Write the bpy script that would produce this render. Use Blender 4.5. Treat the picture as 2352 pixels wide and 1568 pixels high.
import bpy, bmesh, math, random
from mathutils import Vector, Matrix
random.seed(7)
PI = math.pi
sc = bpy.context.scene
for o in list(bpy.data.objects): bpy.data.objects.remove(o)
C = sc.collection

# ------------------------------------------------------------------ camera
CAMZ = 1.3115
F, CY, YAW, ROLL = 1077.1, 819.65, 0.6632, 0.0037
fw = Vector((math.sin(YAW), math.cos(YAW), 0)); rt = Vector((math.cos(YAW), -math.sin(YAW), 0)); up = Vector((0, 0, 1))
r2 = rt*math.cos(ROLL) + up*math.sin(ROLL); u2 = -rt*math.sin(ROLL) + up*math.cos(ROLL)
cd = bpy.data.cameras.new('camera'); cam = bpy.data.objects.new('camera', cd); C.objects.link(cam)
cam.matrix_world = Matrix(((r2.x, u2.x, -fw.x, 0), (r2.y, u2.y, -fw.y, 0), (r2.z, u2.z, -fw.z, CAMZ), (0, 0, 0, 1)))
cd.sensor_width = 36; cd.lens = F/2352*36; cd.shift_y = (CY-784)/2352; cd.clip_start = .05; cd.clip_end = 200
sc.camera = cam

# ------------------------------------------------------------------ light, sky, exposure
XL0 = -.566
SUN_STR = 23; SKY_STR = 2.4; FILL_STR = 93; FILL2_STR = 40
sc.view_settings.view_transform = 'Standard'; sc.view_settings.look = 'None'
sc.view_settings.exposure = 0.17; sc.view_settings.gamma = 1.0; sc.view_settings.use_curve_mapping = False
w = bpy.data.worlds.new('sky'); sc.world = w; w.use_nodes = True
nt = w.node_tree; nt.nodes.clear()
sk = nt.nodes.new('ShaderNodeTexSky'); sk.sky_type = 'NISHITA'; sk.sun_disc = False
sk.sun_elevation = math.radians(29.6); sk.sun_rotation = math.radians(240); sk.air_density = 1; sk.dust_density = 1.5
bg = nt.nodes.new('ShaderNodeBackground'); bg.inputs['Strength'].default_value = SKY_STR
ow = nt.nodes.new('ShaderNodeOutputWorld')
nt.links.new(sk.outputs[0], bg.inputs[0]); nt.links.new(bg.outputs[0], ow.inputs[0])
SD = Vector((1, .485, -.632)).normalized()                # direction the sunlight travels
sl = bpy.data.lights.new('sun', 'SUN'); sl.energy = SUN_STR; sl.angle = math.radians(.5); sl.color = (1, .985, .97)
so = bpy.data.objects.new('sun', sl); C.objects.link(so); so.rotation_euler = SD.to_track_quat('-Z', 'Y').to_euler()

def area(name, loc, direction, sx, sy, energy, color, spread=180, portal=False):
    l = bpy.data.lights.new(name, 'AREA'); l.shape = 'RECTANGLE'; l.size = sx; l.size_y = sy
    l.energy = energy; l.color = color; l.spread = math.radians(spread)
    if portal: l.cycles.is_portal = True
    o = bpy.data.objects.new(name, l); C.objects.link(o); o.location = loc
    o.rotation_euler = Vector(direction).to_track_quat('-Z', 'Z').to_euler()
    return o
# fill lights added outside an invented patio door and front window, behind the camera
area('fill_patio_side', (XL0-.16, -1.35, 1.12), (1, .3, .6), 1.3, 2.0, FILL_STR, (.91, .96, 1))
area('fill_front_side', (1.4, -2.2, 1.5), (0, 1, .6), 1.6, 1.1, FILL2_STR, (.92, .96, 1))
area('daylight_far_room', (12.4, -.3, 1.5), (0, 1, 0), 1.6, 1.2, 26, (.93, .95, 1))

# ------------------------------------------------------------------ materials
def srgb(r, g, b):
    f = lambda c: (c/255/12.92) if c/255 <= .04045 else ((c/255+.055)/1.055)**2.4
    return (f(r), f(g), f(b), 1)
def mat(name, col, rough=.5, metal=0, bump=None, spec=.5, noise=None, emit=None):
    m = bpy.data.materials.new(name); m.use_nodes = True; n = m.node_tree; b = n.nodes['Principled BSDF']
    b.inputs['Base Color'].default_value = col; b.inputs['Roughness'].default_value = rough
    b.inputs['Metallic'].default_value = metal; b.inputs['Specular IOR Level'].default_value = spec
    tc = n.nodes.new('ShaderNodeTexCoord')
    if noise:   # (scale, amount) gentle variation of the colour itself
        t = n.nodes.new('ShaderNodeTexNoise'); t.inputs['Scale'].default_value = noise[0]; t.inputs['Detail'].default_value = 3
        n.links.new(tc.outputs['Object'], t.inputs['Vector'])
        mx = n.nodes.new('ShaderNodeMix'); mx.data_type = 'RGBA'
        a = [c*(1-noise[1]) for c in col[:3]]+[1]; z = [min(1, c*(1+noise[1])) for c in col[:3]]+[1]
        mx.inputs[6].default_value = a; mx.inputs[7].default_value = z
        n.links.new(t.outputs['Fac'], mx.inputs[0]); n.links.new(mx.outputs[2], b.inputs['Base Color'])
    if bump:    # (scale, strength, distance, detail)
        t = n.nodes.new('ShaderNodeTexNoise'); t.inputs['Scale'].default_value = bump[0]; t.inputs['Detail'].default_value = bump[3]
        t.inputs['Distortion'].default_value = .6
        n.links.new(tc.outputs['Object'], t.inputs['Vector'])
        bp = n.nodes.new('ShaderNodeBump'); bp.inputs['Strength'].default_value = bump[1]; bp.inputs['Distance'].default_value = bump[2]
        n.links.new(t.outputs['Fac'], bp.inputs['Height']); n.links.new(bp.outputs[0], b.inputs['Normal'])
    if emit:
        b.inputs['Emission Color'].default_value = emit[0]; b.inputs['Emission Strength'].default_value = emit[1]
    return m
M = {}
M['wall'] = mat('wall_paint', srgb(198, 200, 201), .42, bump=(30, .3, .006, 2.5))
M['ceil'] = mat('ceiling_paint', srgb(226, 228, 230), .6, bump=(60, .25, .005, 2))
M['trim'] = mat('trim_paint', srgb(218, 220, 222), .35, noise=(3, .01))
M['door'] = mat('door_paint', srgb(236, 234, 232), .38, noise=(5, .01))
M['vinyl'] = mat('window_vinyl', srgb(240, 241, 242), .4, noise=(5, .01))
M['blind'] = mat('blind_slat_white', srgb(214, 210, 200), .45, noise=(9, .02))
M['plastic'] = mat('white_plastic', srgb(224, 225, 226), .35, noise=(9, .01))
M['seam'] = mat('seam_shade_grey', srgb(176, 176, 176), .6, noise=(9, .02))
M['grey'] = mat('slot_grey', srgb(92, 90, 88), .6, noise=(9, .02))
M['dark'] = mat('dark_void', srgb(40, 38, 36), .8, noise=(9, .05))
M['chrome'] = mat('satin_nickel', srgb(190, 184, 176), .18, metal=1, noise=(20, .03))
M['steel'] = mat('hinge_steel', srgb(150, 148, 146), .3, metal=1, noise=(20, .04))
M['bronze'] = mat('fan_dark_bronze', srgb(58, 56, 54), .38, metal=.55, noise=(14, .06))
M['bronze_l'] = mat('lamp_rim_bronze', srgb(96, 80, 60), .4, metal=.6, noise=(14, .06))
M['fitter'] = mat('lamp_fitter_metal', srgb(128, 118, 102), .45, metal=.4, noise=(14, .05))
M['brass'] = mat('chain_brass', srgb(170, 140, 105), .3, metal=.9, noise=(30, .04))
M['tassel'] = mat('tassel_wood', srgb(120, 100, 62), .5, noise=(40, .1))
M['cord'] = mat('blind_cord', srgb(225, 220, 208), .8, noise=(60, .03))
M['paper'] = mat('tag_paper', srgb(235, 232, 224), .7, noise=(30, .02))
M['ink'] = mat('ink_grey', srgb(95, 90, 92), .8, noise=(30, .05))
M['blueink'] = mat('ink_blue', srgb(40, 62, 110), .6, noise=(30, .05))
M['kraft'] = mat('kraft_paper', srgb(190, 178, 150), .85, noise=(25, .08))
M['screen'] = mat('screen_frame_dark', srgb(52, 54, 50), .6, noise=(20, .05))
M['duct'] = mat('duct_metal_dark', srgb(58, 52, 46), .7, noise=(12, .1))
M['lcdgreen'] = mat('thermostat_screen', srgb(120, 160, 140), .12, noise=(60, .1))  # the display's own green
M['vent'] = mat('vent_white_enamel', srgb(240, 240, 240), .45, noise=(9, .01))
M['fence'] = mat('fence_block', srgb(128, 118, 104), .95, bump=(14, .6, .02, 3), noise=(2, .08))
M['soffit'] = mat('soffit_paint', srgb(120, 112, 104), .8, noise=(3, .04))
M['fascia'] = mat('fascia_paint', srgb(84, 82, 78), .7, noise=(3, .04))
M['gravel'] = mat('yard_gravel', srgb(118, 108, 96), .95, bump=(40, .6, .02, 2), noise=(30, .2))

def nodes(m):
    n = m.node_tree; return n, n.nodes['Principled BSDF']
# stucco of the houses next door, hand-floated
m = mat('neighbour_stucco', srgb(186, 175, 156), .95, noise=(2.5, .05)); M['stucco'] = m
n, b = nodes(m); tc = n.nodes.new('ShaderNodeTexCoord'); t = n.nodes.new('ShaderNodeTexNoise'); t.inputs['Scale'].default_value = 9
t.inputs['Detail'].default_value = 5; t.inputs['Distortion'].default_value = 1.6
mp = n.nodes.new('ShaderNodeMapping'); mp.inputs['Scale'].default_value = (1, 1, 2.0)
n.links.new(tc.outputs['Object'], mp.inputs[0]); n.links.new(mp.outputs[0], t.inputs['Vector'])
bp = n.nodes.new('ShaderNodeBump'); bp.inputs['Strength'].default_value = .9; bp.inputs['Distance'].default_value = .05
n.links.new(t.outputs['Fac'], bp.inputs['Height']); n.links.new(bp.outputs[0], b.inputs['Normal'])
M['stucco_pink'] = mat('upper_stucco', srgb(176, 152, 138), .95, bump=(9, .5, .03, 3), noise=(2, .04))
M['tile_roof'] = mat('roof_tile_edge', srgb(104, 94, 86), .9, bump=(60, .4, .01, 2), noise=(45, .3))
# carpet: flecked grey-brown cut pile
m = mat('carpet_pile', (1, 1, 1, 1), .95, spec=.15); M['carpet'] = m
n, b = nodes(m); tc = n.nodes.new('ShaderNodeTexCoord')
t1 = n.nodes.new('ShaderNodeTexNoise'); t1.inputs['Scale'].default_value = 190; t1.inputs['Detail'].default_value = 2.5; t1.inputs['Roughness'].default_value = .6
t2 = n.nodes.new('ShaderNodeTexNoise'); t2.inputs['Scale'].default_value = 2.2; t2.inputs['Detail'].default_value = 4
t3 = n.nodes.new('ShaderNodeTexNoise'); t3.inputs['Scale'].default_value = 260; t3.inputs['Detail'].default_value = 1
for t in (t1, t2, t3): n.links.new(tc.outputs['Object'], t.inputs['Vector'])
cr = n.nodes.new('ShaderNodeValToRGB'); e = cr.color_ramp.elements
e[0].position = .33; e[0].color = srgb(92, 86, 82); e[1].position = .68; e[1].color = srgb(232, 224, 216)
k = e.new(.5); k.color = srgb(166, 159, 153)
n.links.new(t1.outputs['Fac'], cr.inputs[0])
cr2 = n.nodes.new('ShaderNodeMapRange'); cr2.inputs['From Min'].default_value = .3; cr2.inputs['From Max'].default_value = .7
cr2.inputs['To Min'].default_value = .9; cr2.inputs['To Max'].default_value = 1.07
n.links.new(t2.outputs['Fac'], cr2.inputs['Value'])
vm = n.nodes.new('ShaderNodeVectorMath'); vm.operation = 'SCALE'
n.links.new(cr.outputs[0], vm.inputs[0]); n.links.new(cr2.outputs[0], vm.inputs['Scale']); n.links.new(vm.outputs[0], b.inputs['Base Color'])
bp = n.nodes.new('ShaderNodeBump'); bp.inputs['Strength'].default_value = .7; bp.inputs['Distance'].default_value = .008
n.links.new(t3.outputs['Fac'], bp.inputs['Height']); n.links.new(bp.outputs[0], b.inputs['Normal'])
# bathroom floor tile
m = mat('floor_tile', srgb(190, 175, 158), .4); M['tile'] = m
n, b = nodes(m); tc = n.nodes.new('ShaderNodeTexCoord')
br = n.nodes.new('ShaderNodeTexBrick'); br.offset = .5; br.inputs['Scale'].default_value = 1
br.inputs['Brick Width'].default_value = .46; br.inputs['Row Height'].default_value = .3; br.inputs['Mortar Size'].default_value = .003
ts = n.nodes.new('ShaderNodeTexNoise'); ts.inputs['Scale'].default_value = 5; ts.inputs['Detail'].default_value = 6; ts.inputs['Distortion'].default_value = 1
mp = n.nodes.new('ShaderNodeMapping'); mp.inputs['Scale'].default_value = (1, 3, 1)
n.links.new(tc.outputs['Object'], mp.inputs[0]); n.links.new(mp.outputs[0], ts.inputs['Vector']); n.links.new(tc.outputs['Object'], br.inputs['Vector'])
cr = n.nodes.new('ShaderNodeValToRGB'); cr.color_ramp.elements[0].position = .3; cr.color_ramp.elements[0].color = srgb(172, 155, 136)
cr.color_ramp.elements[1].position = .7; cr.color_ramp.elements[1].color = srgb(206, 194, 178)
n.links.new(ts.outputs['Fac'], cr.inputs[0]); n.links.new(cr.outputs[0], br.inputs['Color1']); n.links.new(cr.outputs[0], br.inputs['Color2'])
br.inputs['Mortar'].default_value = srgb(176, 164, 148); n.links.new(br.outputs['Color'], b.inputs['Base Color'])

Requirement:
Give the lines again, exactly as they stand, from the beginning of the data through the line with "C = sc.collection".

Response to this task:
Write the bpy script that would produce this render. Use Blender 4.5. Treat the picture as 2352 pixels wide and 1568 pixels high.
import bpy, bmesh, math, random
from mathutils import Vector, Matrix
random.seed(7)
PI = math.pi
sc = bpy.context.scene
for o in list(bpy.data.objects): bpy.data.objects.remove(o)
C = sc.collection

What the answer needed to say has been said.